Mike Leiter: The three analysts were spread about the likelihood that it was bin Laden: The highest was 70, 75, 80 percent, then there was one who said 60 percent, and then the lowest was 40 percent.
Ben Rhodes: That led to this brief debate about who is right, and Obama cut that off with some irritation and just said, “Look, this is inevitably a 50/50 call. We’re just going to have to accept that.”
Leon Panetta: McRaven basically presented that summary of what would happen: Helicopters would go in and [SEALs would] rappel down, go into the compound. It would be a nighttime operation. After that’s when the president basically looked at everybody around that table and said, “What do you think?”
Tom Donilon: He had seated in the Situation Room at the table some of the most prominent Americans in national security—from Vice President Biden to Secretary Gates to Admiral Mullen to General Cartwright to Leon Panetta and Mike Morell and John Brennan, Hillary Clinton—all of which brought a tremendous amount of experience to the table. The president was moving around the table, asking people their views.

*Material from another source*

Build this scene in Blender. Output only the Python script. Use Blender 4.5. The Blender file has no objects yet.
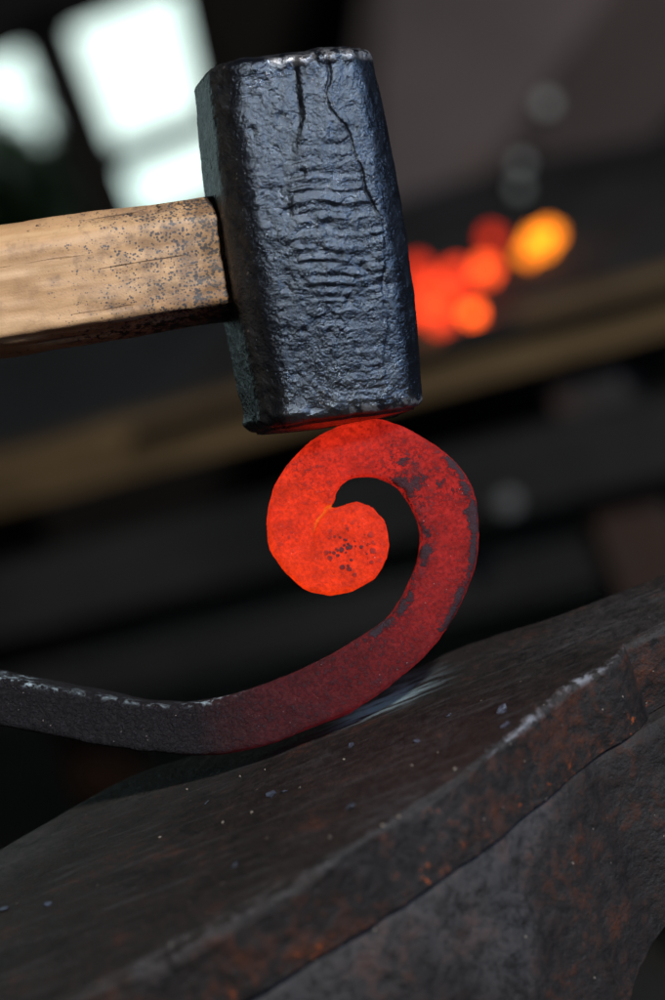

Ben Rhodes: The first person to speak was Bob Gates, and Gates was against the raid. That was a big thing for the secretary of Defense to be expressing that caution. When Gates was making his argument, he referenced “Desert One” and Jimmy Carter’s catastrophic effort to rescue the Iranian hostages. It was the worst ghost you could bring into the room. It’s a scenario that nobody wanted to think about happening, but it was a scenario that obviously had basically ended Carter’s presidency. Gates’ comment framed this decision—this is not going to be a slam dunk.
Leon Panetta: When the president asked me, “I said, Mr. President, I had an old formula I used when I was in Congress and I had to make a tough vote on an issue. I would say to myself: If I told an average citizen in my district, if you knew what I knew, what would you do? In this case, if I told the average citizen in my district that we had the best information on the location of bin Laden since Tora Bora, I think that citizen would say you have to do this operation. That’s what I’m telling you, Mr. President. I think it would be important to do this. I think we regret it if we didn’t do it.”
James Clapper: I have confidence in the instincts of the analysts that have been doing this for years. They seemed to feel pretty confident that he was there. I recommended to the president that he listen to the experts.
Ben Rhodes: Hillary gave a really long intervention that made a lengthy case against going forward now, essentially talking about all the negative fallout that could take place in Pakistan and the things that could go wrong with the operation. But then she made a similarly long intervention making the argument that this was the best chance that we had—the best circumstantial case we had for a lead on bin Laden. You don’t want to live knowing that you didn’t take that chance. She came down in favor of doing it.
Tom Donilon: I and John Brennan and Denis McDonough had already given the president our views—we favored the raid and favored the operation. We saw the president every day and had many, many conversations about the operation.
Ben Rhodes: And then Biden. Biden had worked a lot on Pakistan over the years, and he really laid out the risk of this going wrong and the potential for confrontation with the Pakistanis. Our embassy being overrun, the fallout that could ensue. I don’t remember it as being firmly against as much as it being about like, “I’m going to point out the downsides that you need to consider from the perspective of Pakistan.”
John Brennan: I think Joe Biden was most concerned about if it was a failed mission, what it would mean for Barack Obama and his prospects for a second term.
Ben Rhodes: I was struck by the absolute confidence that McRaven had in this operation. Mullen represented that in the meeting. It was interesting because Mullen and Gates had never disagreed before about a big issue.
Tom Donilon: He had a split room—the most prominent national security Americans in this country had different views.
James Clapper: In fact, we hadn’t really settled on how it was going to go—the special ops folks, they were already primed, but there was still discussion about some kind of standoff attack, either with the B-2 or one of these small anti-personnel weapons that you’d launch from a remote-piloted vehicle.
Ben Rhodes: I remember sitting in that meeting and thinking about the campaign; I wrote the speech he gave in 2007 where he said that he’d go into Pakistan to get bin Laden and everybody pounced on him. The Pakistanis had declared martial law and threatened the United States and all these things. I remembered how certain he was having that fight on the campaign. I figured already that he made up his mind—he decided years ago that if he had a lead on bin Laden in Pakistan that he would do this. I framed my recommendation around that. I said, “You always said that you would do this, so let’s do this.”
Mike Leiter: I was the last one to go. I ended with, “Even if I take the lowest range of what one of the red team analysts said—40 percent—in my view, that’s 38 percent higher than we’ve been for the past 10 years going after bin Laden.” Even if it is not a slam dunk, it is thoroughly more convincing than anything else we’ve seen.